La segunda inhabilitación del president Quim Torra, impuesta en este caso por el juzgado de lo penal número 6 de Barcelona y conocida este miércoles, le condena a quince meses para ocupar cargo público y a pagar una multa de 24.000 euros. Como en la anterior sentencia del TSJC, que fue el tribunal que le condenó en la primera querella que se presentó, ya que en aquel tiempo era president de la Generalitat, la condena es por tener colocada en el balcón del Palau una pancarta en defensa de los presos políticos y a favor del retorno de los exiliados. Con un matiz no menor. Si la primera condena, que a la postre le acabó costando el cargo, fue un atropello, pero el TSJC la sustentó en base a la neutralidad política en período electoral, en esta ocasión, ni eso, ya que todo ello sucedió en septiembre de 2019, claramente fuera de cualquier período electoral.

Pero lo que más me ha llamado la atención no ha sido la condena, que ya se daba por descontada y hay suficientes ejemplos que explican cuál es el grado de arbitrariedad de la justicia española cuando tiene por delante casos que afectan a los independentistas.
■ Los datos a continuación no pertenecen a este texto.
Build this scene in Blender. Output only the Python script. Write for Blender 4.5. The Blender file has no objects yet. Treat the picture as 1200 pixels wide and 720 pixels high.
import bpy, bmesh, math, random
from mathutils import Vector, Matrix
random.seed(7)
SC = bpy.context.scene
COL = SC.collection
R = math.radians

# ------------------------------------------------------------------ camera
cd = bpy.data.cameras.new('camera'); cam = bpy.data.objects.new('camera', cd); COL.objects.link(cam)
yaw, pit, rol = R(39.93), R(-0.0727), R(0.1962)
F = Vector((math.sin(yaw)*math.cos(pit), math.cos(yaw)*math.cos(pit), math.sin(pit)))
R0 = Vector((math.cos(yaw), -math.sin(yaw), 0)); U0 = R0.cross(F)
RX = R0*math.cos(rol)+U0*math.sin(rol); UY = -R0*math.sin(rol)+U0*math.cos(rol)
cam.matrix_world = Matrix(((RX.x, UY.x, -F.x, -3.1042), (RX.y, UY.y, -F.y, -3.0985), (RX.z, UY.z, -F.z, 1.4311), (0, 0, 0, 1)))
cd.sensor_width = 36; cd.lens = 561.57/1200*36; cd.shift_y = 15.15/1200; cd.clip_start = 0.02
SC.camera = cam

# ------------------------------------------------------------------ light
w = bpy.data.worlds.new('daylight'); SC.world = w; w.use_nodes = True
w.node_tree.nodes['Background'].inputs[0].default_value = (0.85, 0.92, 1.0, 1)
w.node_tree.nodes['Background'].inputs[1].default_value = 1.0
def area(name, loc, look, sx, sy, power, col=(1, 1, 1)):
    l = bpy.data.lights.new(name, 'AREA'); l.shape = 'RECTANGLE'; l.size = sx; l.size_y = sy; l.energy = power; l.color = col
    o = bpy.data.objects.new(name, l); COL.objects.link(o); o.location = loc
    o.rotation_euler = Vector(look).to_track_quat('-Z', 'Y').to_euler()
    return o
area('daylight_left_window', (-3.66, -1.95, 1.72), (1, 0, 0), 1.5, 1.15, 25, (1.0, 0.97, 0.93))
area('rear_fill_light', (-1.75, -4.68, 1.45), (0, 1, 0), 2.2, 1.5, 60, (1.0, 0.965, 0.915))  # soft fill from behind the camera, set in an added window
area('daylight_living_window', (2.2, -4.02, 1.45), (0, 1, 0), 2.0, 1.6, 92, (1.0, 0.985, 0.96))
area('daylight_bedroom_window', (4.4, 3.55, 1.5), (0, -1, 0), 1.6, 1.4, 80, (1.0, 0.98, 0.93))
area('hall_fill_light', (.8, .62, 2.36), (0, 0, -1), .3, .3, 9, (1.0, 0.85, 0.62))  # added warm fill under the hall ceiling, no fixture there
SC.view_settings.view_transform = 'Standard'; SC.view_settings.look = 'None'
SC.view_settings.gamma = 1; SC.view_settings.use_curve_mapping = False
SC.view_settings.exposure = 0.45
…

Incluso, cuando el afectado es Quim Torra, un político alejado hoy de la primera línea, instalado en su despacho de expresident en las comarcas gerundenses y sin una plataforma que le permita dedicarse a la actividad pública. Lo más sorprendente ha sido la reacción a la condena del juzgado de lo penal número 6 de Barcelona. Unos cuantos tuits, unas declaraciones, tampoco tantas, de sus antiguos compañeros políticos de Junts y alguna que otra frase de apoyo perdida en el inabarcable caudal informativo de cada jornada. Nada más.
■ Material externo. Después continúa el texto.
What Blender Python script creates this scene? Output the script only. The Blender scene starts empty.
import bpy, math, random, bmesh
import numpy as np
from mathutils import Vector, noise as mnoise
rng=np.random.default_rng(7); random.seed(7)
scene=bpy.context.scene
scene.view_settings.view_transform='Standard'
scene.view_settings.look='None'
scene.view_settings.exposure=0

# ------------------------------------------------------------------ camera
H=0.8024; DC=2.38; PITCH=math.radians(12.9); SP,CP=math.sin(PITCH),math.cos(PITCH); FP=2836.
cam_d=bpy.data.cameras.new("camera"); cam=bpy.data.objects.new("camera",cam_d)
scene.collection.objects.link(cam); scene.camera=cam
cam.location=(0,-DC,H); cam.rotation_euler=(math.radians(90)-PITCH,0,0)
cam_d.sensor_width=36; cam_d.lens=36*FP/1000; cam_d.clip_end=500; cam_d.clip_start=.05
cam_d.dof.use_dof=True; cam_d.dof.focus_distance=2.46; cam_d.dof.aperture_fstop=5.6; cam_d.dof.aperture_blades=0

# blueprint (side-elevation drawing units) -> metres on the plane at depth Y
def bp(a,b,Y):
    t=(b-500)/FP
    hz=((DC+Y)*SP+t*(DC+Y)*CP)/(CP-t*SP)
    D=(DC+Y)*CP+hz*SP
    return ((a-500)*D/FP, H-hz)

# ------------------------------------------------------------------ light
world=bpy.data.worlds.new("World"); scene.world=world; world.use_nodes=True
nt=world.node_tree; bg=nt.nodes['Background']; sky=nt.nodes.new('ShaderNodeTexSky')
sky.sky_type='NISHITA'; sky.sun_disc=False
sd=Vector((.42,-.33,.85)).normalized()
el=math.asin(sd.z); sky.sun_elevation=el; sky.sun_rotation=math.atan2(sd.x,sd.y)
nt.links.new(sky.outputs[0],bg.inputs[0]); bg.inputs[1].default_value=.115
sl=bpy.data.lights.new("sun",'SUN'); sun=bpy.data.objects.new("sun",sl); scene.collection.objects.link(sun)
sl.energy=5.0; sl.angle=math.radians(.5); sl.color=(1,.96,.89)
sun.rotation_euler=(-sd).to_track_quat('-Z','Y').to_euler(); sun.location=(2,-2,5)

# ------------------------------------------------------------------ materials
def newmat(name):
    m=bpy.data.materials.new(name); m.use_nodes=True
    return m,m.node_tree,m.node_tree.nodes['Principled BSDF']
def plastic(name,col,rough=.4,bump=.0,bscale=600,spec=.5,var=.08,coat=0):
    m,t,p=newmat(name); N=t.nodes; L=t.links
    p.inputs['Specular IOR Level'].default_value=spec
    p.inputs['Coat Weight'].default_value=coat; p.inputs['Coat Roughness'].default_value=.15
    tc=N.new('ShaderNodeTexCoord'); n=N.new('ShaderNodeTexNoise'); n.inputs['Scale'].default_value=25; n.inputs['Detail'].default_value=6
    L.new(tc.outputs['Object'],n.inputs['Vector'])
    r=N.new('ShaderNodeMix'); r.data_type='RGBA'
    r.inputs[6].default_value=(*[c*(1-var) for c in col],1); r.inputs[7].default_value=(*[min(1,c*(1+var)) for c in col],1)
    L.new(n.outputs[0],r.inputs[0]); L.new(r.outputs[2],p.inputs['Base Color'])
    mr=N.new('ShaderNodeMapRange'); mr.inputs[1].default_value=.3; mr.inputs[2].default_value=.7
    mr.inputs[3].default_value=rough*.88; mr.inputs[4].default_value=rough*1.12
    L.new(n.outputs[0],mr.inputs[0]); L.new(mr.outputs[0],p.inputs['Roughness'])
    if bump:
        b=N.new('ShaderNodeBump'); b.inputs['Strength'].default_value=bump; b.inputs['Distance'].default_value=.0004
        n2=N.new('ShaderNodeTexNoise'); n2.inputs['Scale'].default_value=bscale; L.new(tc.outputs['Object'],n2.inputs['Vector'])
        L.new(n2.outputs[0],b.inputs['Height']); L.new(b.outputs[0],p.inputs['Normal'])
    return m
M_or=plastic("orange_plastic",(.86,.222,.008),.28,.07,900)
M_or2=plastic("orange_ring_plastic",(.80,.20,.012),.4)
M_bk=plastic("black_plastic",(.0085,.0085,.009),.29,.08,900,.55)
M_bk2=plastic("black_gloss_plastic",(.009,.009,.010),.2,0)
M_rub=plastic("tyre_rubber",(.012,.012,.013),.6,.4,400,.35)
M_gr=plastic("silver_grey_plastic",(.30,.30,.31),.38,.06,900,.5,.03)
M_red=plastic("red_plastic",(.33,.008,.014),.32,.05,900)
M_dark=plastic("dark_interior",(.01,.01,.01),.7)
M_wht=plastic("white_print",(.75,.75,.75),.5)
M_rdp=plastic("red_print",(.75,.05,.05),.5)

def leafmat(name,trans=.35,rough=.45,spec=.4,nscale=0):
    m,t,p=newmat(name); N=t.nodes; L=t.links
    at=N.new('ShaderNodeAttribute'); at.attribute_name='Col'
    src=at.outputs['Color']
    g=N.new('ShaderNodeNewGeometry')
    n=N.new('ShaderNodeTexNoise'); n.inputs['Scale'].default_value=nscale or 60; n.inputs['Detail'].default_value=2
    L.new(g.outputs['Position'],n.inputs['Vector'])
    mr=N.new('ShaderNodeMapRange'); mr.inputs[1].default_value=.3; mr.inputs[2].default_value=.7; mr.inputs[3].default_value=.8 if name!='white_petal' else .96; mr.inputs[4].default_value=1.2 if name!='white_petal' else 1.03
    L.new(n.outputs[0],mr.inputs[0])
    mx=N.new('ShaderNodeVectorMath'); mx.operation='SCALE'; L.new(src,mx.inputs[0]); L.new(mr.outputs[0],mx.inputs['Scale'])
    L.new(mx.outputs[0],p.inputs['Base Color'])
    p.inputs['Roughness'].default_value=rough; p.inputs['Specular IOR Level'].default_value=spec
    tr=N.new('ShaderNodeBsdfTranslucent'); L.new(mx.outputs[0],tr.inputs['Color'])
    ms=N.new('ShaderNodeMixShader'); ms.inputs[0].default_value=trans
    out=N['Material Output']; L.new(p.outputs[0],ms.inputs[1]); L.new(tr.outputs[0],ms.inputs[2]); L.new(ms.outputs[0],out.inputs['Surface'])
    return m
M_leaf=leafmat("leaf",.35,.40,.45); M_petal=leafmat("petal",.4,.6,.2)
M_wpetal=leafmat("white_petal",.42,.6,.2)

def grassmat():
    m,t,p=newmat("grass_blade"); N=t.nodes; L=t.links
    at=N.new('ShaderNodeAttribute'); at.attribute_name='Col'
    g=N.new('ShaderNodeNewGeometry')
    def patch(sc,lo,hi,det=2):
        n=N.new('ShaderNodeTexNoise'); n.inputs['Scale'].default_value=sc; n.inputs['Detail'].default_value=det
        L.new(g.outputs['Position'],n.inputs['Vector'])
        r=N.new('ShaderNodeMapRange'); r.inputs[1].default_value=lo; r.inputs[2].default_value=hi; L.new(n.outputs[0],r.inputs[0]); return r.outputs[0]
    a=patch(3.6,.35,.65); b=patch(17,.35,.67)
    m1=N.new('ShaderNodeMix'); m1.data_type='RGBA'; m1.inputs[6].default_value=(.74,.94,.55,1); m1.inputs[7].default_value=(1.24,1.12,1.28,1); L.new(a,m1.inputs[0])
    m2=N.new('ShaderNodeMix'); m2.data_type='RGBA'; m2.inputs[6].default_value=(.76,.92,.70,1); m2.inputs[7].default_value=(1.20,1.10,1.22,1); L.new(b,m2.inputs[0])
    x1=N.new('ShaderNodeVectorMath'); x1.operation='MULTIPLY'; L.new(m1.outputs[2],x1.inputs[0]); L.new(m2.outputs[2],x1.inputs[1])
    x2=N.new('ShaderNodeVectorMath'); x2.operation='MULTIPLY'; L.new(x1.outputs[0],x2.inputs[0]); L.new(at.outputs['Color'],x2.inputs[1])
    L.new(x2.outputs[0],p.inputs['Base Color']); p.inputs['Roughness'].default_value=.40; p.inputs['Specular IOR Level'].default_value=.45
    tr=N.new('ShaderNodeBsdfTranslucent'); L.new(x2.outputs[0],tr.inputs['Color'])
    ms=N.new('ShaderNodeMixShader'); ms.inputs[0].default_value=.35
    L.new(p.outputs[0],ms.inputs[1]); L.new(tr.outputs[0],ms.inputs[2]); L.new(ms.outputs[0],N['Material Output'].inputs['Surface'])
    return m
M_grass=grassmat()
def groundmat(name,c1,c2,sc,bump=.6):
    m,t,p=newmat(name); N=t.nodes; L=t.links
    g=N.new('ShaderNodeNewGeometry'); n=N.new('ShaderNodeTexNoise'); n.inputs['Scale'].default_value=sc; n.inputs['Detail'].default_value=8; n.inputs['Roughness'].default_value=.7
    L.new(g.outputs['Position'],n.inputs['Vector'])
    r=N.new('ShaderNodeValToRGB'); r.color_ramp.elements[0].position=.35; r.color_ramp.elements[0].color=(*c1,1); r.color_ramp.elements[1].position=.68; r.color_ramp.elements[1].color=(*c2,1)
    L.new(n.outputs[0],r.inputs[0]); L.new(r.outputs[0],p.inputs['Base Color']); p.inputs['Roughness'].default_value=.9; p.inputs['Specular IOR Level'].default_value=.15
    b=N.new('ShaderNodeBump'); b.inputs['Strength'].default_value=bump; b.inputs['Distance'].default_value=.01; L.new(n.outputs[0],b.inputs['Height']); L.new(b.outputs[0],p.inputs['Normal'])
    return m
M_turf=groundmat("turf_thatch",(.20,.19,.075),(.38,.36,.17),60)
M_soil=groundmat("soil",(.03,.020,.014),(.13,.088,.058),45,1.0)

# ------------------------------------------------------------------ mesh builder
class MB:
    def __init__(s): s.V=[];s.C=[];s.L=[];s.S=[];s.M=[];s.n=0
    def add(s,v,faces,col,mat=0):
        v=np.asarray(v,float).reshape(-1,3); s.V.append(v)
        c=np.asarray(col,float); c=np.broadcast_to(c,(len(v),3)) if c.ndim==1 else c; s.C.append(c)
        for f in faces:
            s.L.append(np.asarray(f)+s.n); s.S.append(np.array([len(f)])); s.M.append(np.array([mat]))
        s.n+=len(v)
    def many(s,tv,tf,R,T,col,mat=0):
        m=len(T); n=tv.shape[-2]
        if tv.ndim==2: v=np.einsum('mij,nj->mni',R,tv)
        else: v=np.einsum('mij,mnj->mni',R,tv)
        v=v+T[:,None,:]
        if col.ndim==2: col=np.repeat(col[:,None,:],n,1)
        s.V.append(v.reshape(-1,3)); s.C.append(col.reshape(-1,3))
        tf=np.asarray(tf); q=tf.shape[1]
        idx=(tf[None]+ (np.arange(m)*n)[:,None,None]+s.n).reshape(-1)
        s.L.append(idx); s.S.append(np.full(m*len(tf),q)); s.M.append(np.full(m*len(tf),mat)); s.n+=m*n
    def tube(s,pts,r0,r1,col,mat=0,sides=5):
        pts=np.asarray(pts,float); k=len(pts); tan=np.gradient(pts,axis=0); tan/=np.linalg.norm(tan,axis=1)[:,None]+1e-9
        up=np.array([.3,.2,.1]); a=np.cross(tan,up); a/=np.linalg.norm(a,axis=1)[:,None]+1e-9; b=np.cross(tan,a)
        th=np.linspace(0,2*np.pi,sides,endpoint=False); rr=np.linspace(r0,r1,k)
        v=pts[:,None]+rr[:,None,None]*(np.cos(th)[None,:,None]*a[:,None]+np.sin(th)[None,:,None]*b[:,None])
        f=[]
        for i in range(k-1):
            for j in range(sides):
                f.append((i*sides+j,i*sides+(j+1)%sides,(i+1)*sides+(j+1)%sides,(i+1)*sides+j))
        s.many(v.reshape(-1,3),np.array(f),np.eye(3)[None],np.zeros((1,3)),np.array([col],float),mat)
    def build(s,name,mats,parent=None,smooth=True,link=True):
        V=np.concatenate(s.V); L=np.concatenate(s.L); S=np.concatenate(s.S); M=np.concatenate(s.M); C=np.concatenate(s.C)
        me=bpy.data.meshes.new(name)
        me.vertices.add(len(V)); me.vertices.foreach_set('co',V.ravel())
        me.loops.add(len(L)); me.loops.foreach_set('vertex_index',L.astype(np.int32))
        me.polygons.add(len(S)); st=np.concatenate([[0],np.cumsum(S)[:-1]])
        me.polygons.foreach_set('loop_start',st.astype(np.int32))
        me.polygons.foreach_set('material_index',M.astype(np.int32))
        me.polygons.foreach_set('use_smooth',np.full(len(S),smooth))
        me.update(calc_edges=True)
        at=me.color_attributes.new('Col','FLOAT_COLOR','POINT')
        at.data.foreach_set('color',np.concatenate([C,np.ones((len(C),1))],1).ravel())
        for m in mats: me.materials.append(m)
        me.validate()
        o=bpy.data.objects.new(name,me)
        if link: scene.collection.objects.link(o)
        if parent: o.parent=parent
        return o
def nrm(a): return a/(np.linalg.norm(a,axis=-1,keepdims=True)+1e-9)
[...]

Fue Quim Torra un president discutido que acabó siendo incómodo para Esquerra y también para un sector no menor de Junts. Eso no es revelar un gran secreto de las interioridades de Palau sino una constatación de lo que fue aquel período de la política catalana entre 2018 y 2020, la etapa en que estuvo al frente de la presidencia de la Generalitat. Pero no saber distinguir entre la valoración que cada uno pueda tener de lo que fue aquella presidencia y las sentencias judiciales en su contra hay un gran abismo. Es más, el silencio acaba siendo un acto perverso que legitima la invasión de la justicia en una parcela de la política en la que no debería entrar nunca. No se trata de posicionarse a su favor o en contra sino de defender la institución, la consideración y el respeto que se merece y de preservarla, empezando porque un juez con el rango que sea no puede cesar así como así a un president de la Generalitat y sin que ello tenga consecuencias.

El silencio no hace otra cosa que hacer pequeña la institución ante la opinión pública. Enzarzados como están los partidos en el politiqueo, a veces olvidan que por ganar unos cuantos votos se acaban tirando piedras en su propio tejado. Eso vale para los partidos independentistas pero también para los socialistas o los comunes que, en un momento u otro del pasado, han formado parte del gobierno catalán. Que lo hagan el PP o Ciudadanos es hasta comprensible ya que nunca han conseguido inscribir su nombre en el Govern y no parece probable que eso llegue a suceder algún día. Solo tuvieron su minuto de gloria con la suspensión de la autonomía y la aplicación del artículo 155 de la Constitución, pero fue efímero y con unas nuevas elecciones se recuperó la normalidad y Soraya Sáenz de Santamaría y sus muchachos tuvieron que agachar la cabeza y devolver el poder al independentismo.

Porque Catalunya tiene poco poder y pocas cosas que la simbolicen más que la presidencia de la Generalitat, la ocupe quien la ocupe. No hay muchas cosas más a preservar, como lo demuestra la fuerza de los presidentes a través de la historia y cómo España ha querido maniatarlos haciéndoles pasar exilio, prisión e incluso ejecutándolos. Decía Churchill que una nación que olvida su pasado no tiene futuro. Y eso sigue siendo una máxima válida para los políticos pero también para los ciudadanos varias décadas después y a cientos de kilómetros de Londres.